The Obama administration's latest warning to private landlords, that blanket prohibitions on renting to people with criminal convictions are illegal, was hailed by fair housing advocates as a seminal moment in the battle against racial discrimination.

Landlords have a different opinion to the instructions given by the Department of Housing and Urban Development on April 4. It said refusing to rent to people just because they have criminal convictions—for no other reason—is a violation of the Fair Housing Act, which prohibits discrimination on the basis of race, color, religion, sex, disability, familial status or national origin.

Although people with criminal convictions are not a protected class—because black and Hispanic people face disproportionately high conviction rates—blanket bans against renting to felons is viewed as discriminatory.

Landlords should review each case individually and take into account factors such as the severity of the crime, when it occurred, and what the person has done since then before making the decision on whether or not to rent to that person.

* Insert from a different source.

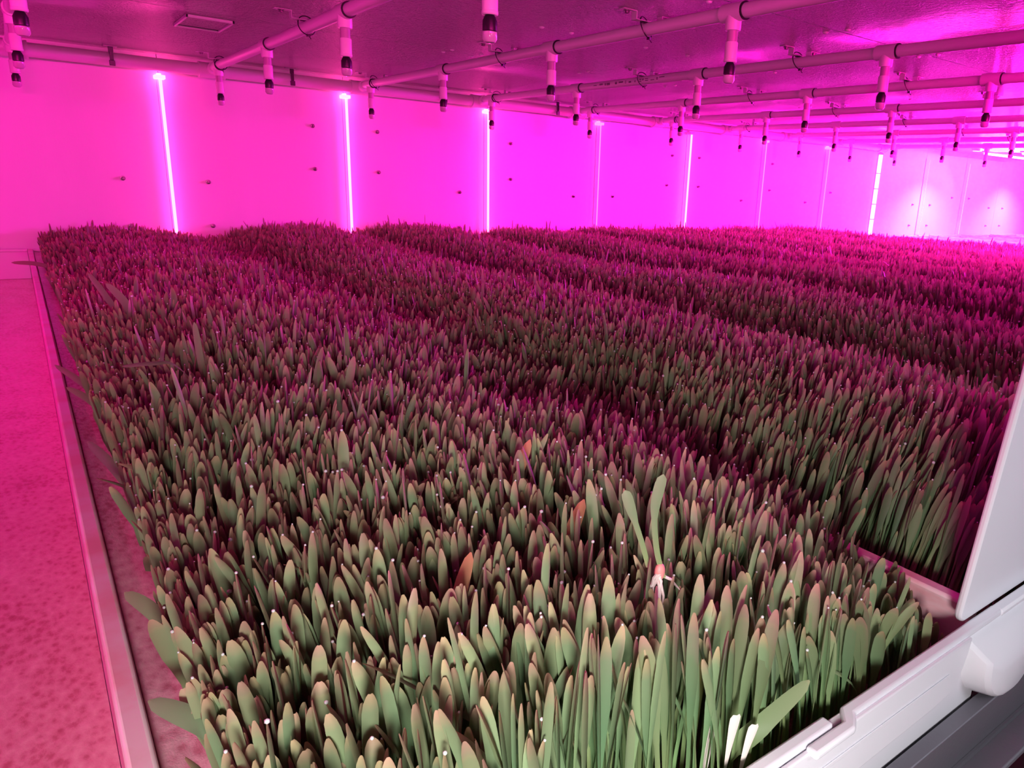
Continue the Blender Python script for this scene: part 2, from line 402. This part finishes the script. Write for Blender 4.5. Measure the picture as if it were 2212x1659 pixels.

It is hoped that landlords will revisit their policies and evaluate if they can create instances of discrimination.

That's exactly what many landlords are doing, said Amy Glassman, a Washington lawyer who specializes in HUD compliance issues. "I don't think this should cause more concern because landlords have been concerned about this for some time," Glassman said.

"But if any client calls me to ask what to do with this, my general advice would be, 'If you don't have a written policy you need one, and make sure you're uniformly applying it to all applicants. And you need to include in the policy specific guidelines for what you screen out and what you don't.'

"So I don't think this represents a sea change, but it brings visibility to the issue and reminds landlords they need to be very thoughtful about how they're screening tenants."

That said, Glassman admitted the new guidance could be a useful tool in litigation.

"It puts things in writing and codifies HUD's position on the use of criminal background checks in screening potential tenants. If I was a plaintiffs' attorney, I'd cite this."